Welch mentions being told Pinewood’s user interface is “beautiful,” even though it appears he hasn’t used it personally yet. It’d better be, if the ace up its sleeve is to unify all the disparate streaming platforms to a greater degree than any TV streaming device currently does.

“Sonos plans to combine content from numerous platforms including Netflix, Max, and Disney Plus under a single, unified software experience,” he writes. “Universal search across streaming accounts will be supported. …I’m told this is a cornerstone of Pinewood’s appeal.”

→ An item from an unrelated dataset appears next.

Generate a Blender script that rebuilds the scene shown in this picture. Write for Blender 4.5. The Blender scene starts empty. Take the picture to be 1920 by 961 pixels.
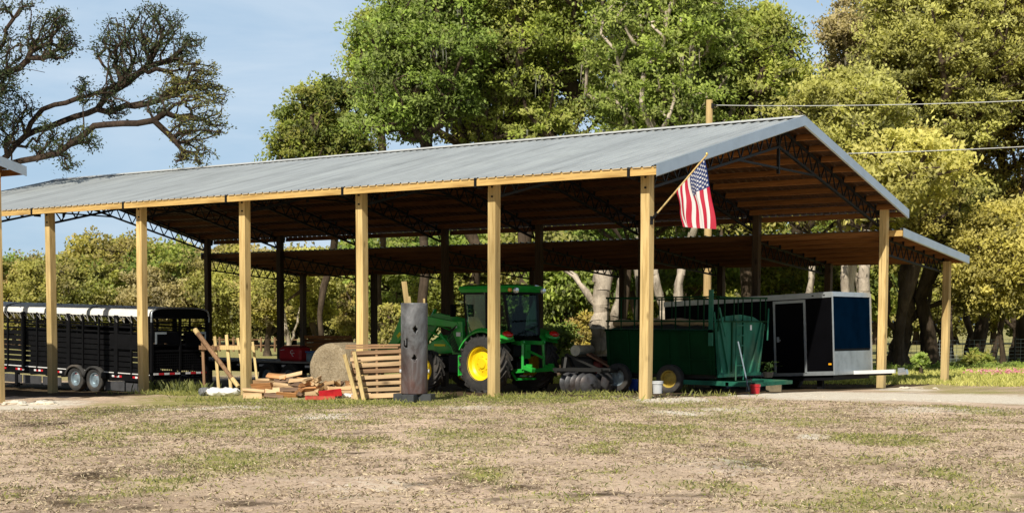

Don’t expect any wood-grained throwback to the days of hi-fi audio systems because of its codename, though. Welch says he’s seen images of Pinewood, “and it’s about as nondescript as streaming hardware gets. Viewed from the top, the device is a flattened black square and slightly thicker than a deck of trading cards.”

Sonos home theater system – credit: sonos

Also according to Welch’s reporting, you won’t have to rely so heavily upon a Sonos soundbar to configure a slew of Sonos speakers into a true surround system. Right now, a soundbar coordinates the subwoofer(s), rear-channel, and side-channel speakers. Pinewood will be able to act as the hub to coordinate them all, rather than a soundbar.

“Sonos engineers have been frustrated over the years by unpredictable issues between its soundbars and certain TVs,” writes Welch. “These can include audio sync delays, brief signal dropouts, and other bugs that can prove challenging to reproduce, let alone fix. With Pinewood, Sonos aims to take greater control of the I/O stack.”

In the vein of tying together all these frayed and sometimes uneven systems, Pinewood will have several HDMI ports with passthrough functionality, so it’ll act as a hub to quarterback not just the TV but also aftermarket speakers and subwoofers so that they play more nicely together.

Downsides? Well, it’s Sonos, so expect somebody to show up and shake you by the ankles until all your change falls out of your pockets. Welch says his sources put the price between $200 and $400.

The Apple TV 4K runs $190 for the 128GB model, and though I was impressed by its speed and design, it’s twice as expensive as the Roku Ultra 4K which I called the best deal in 4K TV streaming devices. Even at $200, the Sonos would be a very premium product priced above its most expensive competitor in the streaming device space.

The Sonos potentially costing up to twice as much is enough to make me shoot milk out of my nose, even if I haven’t been drinking milk.

But Sonos likes to hang out in the deep-pocketed end of the audio market, so for its first foray into video, it may just stick with the customer base it knows best. After all, it worked for Tesla and Apple. And Sonos, so far.